Kelly Carder, a graduate student in communication from Omaha, Neb., said she easily found a job in the housing program at George Washington University.

“It wasn't a very long process,” said Carder, who attended job fairs in February and April. “It's very easy to get a job, especially in residence life. There are many entry level positions.”

Danielle Caby, a business management major with a minor in management information systems, from Annandale, N.J., said the process through which she landed a job at J.P. Morgan Chase was not easy, “but I won't say it was extremely difficult.

“I think it's pretty easy for a business major to get a job,” Caby said. “Most people get jobs by the end of the fall semester in their final year.”

According to a recent report by the National Association of Colleges and Employers (NACE), hiring expectations remain positive in manufacturing, trade, utilities, business services, nonprofits and government. Declines were noted in construction and finance. The report also shows that hiring expectations by U.S. regions are highest in the Northeast, where employers anticipate hiring 12.4 percent more new college graduates this year, followed by the Midwest at 11.9 percent. The West had 2 percent and the South was 1.2 percent.

Townsend said that UD graduates also have significant advantages because of their superior education and thorough preparation through the Career Services Center and participation in internships.

According to a NACE survey of employers, new college graduates looking for a job will likely have an edge over their competition if they have participated in an internship or otherwise gained work-related experience.

“Approximately 95 percent of the organizations responding to NACE's Job Outlook 2008 survey said candidate experience is a factor in their hiring decisions,” the report stated. “More than three-quarters are most interested in relevant work experience, but nearly 20 percent give candidates points for any type of work experience. On the question of how the experience is gained, respondents were split.”

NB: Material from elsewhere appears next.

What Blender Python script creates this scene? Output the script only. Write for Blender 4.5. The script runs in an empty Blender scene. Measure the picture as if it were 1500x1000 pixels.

Senior Craig Epstein, an accounting major from Baltimore, said his work as an intern created an easy path to his new job in the tax department of accounting firm Ernst & Young in Philadelphia.

“I definitely think holding internships and part-time jobs helps a lot,” said Heather Greenberg, a marketing management major from Baltimore, who found a job as an event planner at the Omni Hotel in Washington, D.C. “It was relatively easy.”

Erica McKeon, an accounting major from Shamong, N.J., who will be working in the auditing department of Sunoco in Philadelphia, said UD's Department of Accounting and Management Information Systems does an excellent job of preparing students for the job market.

Lauren D'Andrea, a communication major from North Caldwell, N.J., said that she easily found a job as an account coordinator with LyonHeart, an advertising agency in New York City.

“The job market is great,” D'Andrea said. “I think there is a job out there for everyone, but don't waste time doing things that are not going to help you, like going to every single job fair. Single out events that are relevant to you. If you can get through four years of college, you can find a job.”

Besides internships and preparing for interviews, Carder said students need to pay attention to small but critical details that can ruin their prospects.

“Don't give 'sweetiepie94' or 'cutiepie' as your contact e-mail address,” she said. “Remember that that is the first point of contact you have with a potential employer and you want to come across as very professional.”